-- Problem details --
Repeat everything in the material exactly.
--- start ---
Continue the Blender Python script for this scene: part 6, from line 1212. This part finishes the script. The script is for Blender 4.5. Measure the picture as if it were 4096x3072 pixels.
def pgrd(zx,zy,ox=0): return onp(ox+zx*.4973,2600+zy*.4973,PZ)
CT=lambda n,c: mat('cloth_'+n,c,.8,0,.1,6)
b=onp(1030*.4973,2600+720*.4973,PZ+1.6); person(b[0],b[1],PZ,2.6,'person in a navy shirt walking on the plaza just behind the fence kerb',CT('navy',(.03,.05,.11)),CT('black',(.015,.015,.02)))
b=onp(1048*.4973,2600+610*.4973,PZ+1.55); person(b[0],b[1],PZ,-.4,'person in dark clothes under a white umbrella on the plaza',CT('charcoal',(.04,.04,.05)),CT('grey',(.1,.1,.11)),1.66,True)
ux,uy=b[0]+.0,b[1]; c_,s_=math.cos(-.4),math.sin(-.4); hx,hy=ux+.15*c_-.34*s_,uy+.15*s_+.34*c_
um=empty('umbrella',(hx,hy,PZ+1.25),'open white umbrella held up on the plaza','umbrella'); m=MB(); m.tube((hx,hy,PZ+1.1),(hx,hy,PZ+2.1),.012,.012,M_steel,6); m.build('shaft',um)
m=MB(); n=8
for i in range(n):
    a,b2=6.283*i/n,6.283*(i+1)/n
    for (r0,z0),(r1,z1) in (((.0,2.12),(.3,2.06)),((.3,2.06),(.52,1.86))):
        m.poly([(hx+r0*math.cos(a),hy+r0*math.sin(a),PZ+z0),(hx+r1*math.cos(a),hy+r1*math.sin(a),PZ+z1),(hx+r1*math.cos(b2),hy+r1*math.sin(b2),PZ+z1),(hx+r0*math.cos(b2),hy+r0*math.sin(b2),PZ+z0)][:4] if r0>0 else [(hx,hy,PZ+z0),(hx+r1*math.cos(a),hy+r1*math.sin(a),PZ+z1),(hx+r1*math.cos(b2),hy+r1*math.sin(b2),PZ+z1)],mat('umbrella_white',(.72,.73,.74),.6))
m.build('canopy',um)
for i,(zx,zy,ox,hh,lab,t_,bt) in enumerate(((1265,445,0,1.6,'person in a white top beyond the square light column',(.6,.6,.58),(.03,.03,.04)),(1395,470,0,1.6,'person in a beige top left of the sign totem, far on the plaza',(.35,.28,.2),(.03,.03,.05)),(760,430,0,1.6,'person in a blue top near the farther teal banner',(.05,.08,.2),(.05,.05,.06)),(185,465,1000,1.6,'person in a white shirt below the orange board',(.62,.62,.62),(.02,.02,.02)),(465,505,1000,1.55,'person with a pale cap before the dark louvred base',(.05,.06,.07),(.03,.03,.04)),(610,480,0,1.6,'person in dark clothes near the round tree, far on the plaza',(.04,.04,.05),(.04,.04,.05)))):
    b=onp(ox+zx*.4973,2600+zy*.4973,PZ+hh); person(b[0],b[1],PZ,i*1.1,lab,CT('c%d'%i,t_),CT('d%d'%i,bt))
--- end ---
-- Correct response --
Continue the Blender Python script for this scene: part 6, from line 1212. This part finishes the script. The script is for Blender 4.5. Measure the picture as if it were 4096x3072 pixels.
def pgrd(zx,zy,ox=0): return onp(ox+zx*.4973,2600+zy*.4973,PZ)
CT=lambda n,c: mat('cloth_'+n,c,.8,0,.1,6)
b=onp(1030*.4973,2600+720*.4973,PZ+1.6); person(b[0],b[1],PZ,2.6,'person in a navy shirt walking on the plaza just behind the fence kerb',CT('navy',(.03,.05,.11)),CT('black',(.015,.015,.02)))
b=onp(1048*.4973,2600+610*.4973,PZ+1.55); person(b[0],b[1],PZ,-.4,'person in dark clothes under a white umbrella on the plaza',CT('charcoal',(.04,.04,.05)),CT('grey',(.1,.1,.11)),1.66,True)
ux,uy=b[0]+.0,b[1]; c_,s_=math.cos(-.4),math.sin(-.4); hx,hy=ux+.15*c_-.34*s_,uy+.15*s_+.34*c_
um=empty('umbrella',(hx,hy,PZ+1.25),'open white umbrella held up on the plaza','umbrella'); m=MB(); m.tube((hx,hy,PZ+1.1),(hx,hy,PZ+2.1),.012,.012,M_steel,6); m.build('shaft',um)
m=MB(); n=8
for i in range(n):
    a,b2=6.283*i/n,6.283*(i+1)/n
    for (r0,z0),(r1,z1) in (((.0,2.12),(.3,2.06)),((.3,2.06),(.52,1.86))):
        m.poly([(hx+r0*math.cos(a),hy+r0*math.sin(a),PZ+z0),(hx+r1*math.cos(a),hy+r1*math.sin(a),PZ+z1),(hx+r1*math.cos(b2),hy+r1*math.sin(b2),PZ+z1),(hx+r0*math.cos(b2),hy+r0*math.sin(b2),PZ+z0)][:4] if r0>0 else [(hx,hy,PZ+z0),(hx+r1*math.cos(a),hy+r1*math.sin(a),PZ+z1),(hx+r1*math.cos(b2),hy+r1*math.sin(b2),PZ+z1)],mat('umbrella_white',(.72,.73,.74),.6))
m.build('canopy',um)
for i,(zx,zy,ox,hh,lab,t_,bt) in enumerate(((1265,445,0,1.6,'person in a white top beyond the square light column',(.6,.6,.58),(.03,.03,.04)),(1395,470,0,1.6,'person in a beige top left of the sign totem, far on the plaza',(.35,.28,.2),(.03,.03,.05)),(760,430,0,1.6,'person in a blue top near the farther teal banner',(.05,.08,.2),(.05,.05,.06)),(185,465,1000,1.6,'person in a white shirt below the orange board',(.62,.62,.62),(.02,.02,.02)),(465,505,1000,1.55,'person with a pale cap before the dark louvred base',(.05,.06,.07),(.03,.03,.04)),(610,480,0,1.6,'person in dark clothes near the round tree, far on the plaza',(.04,.04,.05),(.04,.04,.05)))):
    b=onp(ox+zx*.4973,2600+zy*.4973,PZ+hh); person(b[0],b[1],PZ,i*1.1,lab,CT('c%d'%i,t_),CT('d%d'%i,bt))